I have a hard time seeing Trump going below 450 unless the states he's currently carrying by 15-20 points have his support all geographically confined. If he's winning a state by that much, he's likely to win every Congressional district and thus sweep the delegate count.
Just did a mockup of the Democratic Super Tuesday, which is much easier -- it's mostly proportional, though apparently a number of the states also do the "by Congressional district" thing as well.
Couple of interesting notes:
1. Clinton could actually be shut out of any delegates in Vermont. Almost all the states have a 15% minimum threshold, and she's polling around 11.4% there. Not a big deal, only 26 delegates, but still somewhat embarrassing.

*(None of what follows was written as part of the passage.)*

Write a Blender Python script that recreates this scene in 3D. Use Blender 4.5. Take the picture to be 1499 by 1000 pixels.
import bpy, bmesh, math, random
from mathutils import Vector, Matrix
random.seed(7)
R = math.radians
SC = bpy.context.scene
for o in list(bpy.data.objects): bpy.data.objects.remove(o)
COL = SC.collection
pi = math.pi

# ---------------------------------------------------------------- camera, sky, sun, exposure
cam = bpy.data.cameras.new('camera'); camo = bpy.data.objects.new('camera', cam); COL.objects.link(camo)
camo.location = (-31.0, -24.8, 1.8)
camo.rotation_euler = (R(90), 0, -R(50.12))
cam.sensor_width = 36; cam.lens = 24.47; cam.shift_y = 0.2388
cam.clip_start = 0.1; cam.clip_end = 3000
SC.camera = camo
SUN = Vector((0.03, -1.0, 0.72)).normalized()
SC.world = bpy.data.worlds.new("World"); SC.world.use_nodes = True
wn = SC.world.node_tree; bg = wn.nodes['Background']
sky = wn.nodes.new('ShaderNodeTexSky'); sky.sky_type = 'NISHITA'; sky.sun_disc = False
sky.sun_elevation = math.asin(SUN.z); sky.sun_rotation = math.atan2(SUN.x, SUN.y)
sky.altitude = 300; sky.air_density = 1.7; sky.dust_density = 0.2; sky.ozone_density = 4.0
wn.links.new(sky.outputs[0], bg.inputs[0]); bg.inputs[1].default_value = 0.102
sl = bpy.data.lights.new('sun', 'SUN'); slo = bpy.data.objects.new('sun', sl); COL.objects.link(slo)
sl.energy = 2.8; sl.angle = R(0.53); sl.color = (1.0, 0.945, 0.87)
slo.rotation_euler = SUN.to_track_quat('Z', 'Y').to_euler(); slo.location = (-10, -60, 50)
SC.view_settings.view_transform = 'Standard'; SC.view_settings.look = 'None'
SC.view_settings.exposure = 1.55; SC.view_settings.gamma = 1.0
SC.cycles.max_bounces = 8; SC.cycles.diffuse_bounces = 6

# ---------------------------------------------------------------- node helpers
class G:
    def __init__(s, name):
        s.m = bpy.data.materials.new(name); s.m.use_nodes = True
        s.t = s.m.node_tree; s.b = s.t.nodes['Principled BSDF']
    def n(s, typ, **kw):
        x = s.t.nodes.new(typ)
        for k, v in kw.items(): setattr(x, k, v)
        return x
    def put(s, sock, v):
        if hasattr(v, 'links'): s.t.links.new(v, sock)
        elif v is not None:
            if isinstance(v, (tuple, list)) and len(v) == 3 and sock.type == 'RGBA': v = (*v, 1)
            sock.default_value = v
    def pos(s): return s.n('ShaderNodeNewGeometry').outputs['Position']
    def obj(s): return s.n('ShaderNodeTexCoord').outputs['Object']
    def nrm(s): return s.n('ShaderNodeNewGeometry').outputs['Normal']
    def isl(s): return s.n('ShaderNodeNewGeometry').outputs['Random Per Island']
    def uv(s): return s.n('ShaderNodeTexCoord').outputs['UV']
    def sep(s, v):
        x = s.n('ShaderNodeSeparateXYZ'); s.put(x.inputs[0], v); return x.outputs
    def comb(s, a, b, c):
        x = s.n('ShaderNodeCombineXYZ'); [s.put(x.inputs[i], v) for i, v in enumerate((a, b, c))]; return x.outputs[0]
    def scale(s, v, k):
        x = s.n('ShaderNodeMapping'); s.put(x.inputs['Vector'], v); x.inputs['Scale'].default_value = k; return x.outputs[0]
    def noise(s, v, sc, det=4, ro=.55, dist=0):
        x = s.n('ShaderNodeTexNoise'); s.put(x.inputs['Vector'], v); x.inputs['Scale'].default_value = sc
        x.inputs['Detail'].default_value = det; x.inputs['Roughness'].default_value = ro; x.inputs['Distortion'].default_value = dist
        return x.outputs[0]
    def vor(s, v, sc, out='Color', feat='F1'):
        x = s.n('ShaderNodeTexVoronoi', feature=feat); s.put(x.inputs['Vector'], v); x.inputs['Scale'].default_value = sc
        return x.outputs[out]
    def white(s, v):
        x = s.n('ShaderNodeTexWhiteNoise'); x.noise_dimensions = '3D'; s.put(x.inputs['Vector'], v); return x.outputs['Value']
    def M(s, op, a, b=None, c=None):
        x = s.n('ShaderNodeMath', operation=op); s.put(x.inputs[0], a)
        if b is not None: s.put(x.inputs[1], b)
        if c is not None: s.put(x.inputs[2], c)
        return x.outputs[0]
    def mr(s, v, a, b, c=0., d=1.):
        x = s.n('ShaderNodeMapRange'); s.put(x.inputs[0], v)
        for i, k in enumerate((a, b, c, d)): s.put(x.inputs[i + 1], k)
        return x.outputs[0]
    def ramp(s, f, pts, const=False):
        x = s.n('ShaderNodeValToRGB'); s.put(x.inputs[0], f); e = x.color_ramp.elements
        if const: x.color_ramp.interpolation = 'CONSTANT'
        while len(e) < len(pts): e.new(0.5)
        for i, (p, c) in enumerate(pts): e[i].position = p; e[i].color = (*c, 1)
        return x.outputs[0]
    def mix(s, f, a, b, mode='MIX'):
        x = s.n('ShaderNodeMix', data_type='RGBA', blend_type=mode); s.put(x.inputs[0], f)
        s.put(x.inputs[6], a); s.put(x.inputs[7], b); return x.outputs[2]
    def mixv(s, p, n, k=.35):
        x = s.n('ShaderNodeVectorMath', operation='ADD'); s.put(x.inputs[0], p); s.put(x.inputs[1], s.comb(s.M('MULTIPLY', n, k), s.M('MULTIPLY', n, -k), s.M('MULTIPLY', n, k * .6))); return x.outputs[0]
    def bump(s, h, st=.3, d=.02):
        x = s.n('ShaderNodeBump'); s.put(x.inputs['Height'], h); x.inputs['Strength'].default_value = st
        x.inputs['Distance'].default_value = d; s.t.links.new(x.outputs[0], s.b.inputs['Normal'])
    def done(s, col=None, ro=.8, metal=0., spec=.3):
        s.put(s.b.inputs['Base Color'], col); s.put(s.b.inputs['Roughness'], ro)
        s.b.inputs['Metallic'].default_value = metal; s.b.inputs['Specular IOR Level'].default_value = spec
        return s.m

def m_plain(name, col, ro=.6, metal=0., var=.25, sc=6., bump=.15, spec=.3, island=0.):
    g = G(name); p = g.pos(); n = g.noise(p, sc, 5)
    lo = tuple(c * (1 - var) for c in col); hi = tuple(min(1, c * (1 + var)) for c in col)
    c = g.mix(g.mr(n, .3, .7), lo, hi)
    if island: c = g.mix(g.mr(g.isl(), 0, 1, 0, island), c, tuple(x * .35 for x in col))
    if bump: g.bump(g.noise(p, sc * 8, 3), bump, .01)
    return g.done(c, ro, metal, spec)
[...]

2. Even though it will be a bloodbath in terms of Clinton likely winning every state other than Vermont (and possibly Massachusetts), the overall delegate disparity won't be quite as brutal as it might look at first glance. I have Clinton taking 627 delegates, to Sanders' 380. Still, that leaves a total gap of 273 (not counting superdelegates). She would be less than 50% of the way to the nomination (if you include her superdelegates), but not by much. And this is a simplistic model -- doesn't look at the potential effect of states awarding some delegates by congressional district, which will likely pad Clinton's total and cut into Sanders' total.
EDIT:
The beautiful irony of the GOP race is that all the various hurdles that the GOP establishment has put in place to try and stymie insurgent challengers (minimum thresholds, winner-take-all and winner-take-most contests, awarding delegates by Congressional districts) are the exact thing playing against them in trying to stop Trump (and to a lesser extent Cruz). Wonder if we'll see some rule changes after this cycle.